▶

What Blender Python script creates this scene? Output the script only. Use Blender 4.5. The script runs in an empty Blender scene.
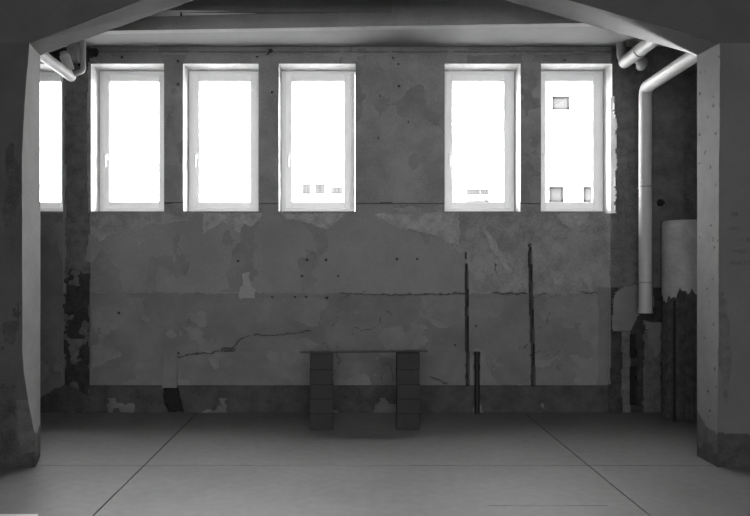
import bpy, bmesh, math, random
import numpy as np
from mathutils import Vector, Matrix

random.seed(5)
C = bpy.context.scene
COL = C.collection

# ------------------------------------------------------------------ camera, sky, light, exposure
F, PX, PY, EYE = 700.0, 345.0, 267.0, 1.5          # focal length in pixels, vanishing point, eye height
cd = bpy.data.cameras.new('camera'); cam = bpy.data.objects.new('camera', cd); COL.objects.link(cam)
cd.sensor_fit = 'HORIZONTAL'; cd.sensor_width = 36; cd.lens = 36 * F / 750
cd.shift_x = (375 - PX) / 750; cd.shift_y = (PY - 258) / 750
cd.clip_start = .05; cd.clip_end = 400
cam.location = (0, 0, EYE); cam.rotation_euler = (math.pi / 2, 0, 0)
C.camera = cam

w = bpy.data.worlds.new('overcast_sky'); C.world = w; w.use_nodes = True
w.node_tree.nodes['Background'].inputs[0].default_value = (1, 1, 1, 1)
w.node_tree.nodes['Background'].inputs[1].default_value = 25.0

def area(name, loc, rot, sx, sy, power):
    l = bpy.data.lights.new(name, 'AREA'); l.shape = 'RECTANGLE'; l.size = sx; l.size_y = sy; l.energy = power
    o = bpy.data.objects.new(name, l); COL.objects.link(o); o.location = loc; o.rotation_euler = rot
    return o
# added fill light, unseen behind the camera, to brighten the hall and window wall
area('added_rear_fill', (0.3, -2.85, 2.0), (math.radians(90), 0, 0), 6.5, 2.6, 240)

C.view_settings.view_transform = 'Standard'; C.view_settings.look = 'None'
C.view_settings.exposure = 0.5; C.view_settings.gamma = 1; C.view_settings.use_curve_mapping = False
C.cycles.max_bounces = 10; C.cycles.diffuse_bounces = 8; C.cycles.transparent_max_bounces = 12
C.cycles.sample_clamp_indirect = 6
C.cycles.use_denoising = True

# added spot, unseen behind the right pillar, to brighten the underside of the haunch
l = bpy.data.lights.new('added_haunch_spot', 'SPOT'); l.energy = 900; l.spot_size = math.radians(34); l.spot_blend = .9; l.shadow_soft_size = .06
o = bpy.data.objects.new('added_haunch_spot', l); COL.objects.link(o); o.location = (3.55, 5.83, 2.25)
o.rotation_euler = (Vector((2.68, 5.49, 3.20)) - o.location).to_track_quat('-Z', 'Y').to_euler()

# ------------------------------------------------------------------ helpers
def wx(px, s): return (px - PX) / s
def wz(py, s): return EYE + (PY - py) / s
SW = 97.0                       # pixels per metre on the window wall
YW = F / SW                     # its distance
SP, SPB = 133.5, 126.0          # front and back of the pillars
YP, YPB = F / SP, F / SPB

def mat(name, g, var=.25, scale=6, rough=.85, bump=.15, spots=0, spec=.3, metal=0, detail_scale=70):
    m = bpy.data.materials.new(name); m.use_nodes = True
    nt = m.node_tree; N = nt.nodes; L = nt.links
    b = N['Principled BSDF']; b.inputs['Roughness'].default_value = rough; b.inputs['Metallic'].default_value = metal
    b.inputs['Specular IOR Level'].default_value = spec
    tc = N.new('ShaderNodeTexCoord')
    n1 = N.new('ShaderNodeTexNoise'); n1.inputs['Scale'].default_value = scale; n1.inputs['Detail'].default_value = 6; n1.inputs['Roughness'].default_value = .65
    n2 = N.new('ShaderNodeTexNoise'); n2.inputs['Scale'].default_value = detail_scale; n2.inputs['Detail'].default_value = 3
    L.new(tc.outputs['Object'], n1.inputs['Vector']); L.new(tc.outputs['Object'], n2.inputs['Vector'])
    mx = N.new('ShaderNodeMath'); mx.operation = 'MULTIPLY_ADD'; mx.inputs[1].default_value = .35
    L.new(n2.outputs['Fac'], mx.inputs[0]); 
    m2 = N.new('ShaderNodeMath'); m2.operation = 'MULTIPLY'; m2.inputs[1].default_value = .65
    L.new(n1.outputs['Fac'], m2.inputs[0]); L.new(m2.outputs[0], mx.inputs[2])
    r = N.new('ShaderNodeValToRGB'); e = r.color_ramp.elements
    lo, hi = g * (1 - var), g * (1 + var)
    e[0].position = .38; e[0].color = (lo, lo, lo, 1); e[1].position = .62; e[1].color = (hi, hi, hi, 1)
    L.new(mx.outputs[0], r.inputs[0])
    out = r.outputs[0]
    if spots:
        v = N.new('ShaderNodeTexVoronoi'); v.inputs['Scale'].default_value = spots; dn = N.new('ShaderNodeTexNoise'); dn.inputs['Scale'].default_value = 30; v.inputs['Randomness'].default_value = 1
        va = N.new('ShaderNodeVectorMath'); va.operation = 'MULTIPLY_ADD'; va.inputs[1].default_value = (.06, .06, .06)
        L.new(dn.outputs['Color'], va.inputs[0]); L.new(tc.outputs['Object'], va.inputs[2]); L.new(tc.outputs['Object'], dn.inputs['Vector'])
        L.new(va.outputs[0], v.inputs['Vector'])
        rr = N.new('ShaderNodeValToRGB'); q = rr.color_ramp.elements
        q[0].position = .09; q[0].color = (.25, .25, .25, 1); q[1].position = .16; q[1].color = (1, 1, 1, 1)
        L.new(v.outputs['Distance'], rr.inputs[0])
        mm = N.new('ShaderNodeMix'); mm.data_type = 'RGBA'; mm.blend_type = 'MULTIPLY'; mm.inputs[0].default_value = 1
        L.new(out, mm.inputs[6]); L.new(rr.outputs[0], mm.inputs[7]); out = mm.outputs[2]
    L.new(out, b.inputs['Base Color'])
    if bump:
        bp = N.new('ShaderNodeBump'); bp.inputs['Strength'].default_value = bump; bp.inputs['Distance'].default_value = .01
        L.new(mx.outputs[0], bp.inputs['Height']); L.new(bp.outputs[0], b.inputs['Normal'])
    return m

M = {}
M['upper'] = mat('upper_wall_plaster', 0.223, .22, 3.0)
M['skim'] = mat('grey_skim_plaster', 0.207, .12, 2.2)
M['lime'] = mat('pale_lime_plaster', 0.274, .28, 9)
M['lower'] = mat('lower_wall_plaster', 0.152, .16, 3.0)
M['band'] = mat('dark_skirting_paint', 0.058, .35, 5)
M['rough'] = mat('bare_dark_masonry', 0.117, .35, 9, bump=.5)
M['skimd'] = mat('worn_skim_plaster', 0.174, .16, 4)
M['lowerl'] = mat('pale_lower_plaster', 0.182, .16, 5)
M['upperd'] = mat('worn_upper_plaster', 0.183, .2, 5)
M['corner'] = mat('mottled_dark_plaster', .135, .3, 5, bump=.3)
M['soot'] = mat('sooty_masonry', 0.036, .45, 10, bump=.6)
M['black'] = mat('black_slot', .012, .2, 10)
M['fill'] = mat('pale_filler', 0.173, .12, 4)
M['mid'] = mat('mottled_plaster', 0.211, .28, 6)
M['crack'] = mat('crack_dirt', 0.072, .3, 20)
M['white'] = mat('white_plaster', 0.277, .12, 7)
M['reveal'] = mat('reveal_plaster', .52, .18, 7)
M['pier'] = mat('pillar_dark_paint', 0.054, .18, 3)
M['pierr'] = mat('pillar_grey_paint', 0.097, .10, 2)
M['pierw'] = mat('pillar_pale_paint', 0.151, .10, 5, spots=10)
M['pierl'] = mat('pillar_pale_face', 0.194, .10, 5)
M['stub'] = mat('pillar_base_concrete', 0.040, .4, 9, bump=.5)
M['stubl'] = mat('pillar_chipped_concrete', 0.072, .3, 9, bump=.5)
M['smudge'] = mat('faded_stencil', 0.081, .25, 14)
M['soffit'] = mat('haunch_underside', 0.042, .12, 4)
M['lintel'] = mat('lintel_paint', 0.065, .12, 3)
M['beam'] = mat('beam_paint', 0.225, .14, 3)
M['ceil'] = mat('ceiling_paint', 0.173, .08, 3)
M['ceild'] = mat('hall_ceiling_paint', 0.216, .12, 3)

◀

Repeat the line containing "M['soffit'] = mat('haunch_underside', 0.042, .12, 4)" and all subsequent lines through the final line of the data, exactly and with no others.

M['soffit'] = mat('haunch_underside', 0.042, .12, 4)
M['lintel'] = mat('lintel_paint', 0.065, .12, 3)
M['beam'] = mat('beam_paint', 0.225, .14, 3)
M['ceil'] = mat('ceiling_paint', 0.173, .08, 3)
M['ceild'] = mat('hall_ceiling_paint', 0.216, .12, 3)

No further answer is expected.